Review Summary: A headfirst lunge toward classical music inspires Tori to her best effort since Choirgirl.
To say that
Night of Hunters is highly conceptual is no great shock; that's what Tori Amos does these days, be it the cross-country tour of
Scarlet's Walk, the gender-twisting
Strange Little Girls, or the split-personailty conceit of
American Doll Posse. It was more of a shock that
Abnormally Attracted to Sin didn't have a concept, if anything.
Yet for the first time since
Scarlet's Walk, the more you read about the concept and the recording process, the more interesting it becomes. It's the first time she's recorded everything acoustically? Couldn't care less. It's inspired by classical music? Okay, not too surprising - she's classically trained, after all. Her daughter appears on a couple of songs? Could be interesting. It's a set of variations on themes by composers including Chopin, Bach, Satie, Debussy, and Mendelssohn?

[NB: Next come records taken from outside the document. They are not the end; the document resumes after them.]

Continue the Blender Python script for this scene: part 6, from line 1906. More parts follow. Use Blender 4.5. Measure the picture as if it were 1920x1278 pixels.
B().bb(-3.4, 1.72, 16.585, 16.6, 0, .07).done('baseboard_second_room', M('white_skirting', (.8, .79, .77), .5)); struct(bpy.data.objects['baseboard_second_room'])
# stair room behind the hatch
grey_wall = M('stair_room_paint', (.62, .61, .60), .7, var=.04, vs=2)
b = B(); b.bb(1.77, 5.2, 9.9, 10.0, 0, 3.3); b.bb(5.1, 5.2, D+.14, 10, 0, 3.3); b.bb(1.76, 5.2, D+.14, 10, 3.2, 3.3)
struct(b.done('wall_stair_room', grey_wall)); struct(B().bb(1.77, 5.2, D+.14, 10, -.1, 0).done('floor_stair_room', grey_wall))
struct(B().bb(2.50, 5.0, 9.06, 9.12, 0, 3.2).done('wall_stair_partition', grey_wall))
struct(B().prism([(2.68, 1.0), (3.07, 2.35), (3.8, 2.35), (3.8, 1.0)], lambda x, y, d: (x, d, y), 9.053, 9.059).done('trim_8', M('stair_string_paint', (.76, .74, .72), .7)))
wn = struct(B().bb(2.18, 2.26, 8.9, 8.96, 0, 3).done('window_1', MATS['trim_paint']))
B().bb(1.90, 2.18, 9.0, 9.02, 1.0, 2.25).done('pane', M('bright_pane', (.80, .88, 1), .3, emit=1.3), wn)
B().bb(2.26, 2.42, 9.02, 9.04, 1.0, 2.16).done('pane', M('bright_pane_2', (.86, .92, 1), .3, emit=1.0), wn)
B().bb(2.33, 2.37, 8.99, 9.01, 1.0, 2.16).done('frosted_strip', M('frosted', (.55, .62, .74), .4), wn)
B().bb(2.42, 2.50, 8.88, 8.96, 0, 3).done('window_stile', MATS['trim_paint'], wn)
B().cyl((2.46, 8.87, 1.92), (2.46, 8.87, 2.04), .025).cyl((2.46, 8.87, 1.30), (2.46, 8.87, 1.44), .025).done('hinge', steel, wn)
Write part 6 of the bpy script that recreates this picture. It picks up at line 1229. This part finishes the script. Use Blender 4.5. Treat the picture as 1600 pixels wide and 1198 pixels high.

Definitely interesting. It's being released on Deutsche Grammophon, an honest-to-goodness classical label? Whoa,
really? They've given her access to world-renowned orchestras, producers, soloists, and conductors from the classical world? Nice!
If that all sounds fascinating and exciting to you (and it certainly did to me), you'll be glad to know that
Night of Hunters sounds almost exactly like you've just imagined it, and it's her best album since
From the Choirgirl Hotel.
The first thing you'll notice about
Night of Hunters is that it sounds beautiful. The experience of the producers and instrumentalists working here is immediately evident, because everything played with great sensitivity and put together in the mix in a way that allows each instrument its own space. Were it not for Tori's voice, it could easily pass for the kind of chamber music Deutsche Grammophon normally trades in. Tori responds to this in kind, with some of the most subtle, tender playing and singing of her career. It's a palpably 'warm' album, in more ways than one.
Similarly impressive is the way Tori treats her source material. The range of it alone is worth applauding - there are famous works by household names like Bach's
Prelude in C minor (""Seven Sisters"), Debussy's
The Girl with the Flaxen Hair ("Carry") and Chopin's
Nocturne no. 9 ("Cactus Practice") rubbing shoulders with more obscure works by Charles-Valentin Alkan and Enrique Granados (who appears twice). Similarly, the list ranges from the Baroque era (Domenico Scarlatti's
Sonata in F minor) to late Romanticism (Erik Satie's
Gnossienne no. 1). Yet, for all the variety, Tori has carved out an album that feels like a self-contained work, and that arguably flows more naturally as an album than anything she's ever recorded - and she's done it while respecting her source material, leaving each piece recognisable as a variation, but also making them recognisably Tori.
Perhaps the success of this album is to be expected. She's always been a great interpreter of song, with several of her covers of songs by acts as disparate as Nirvana, Eminem, Bill Withers, and Slayer remaining firm fan favourites. That she has been so successful in transferring that ability from the world of popular music to the world of classical music is certainly to be applauded, but she'd given us plenty of clues that she'd be able to pull it off. Still,
Night of Hunters feels refreshing, unique, and utterly lovely; it's another great success in a career that has quite a few of them.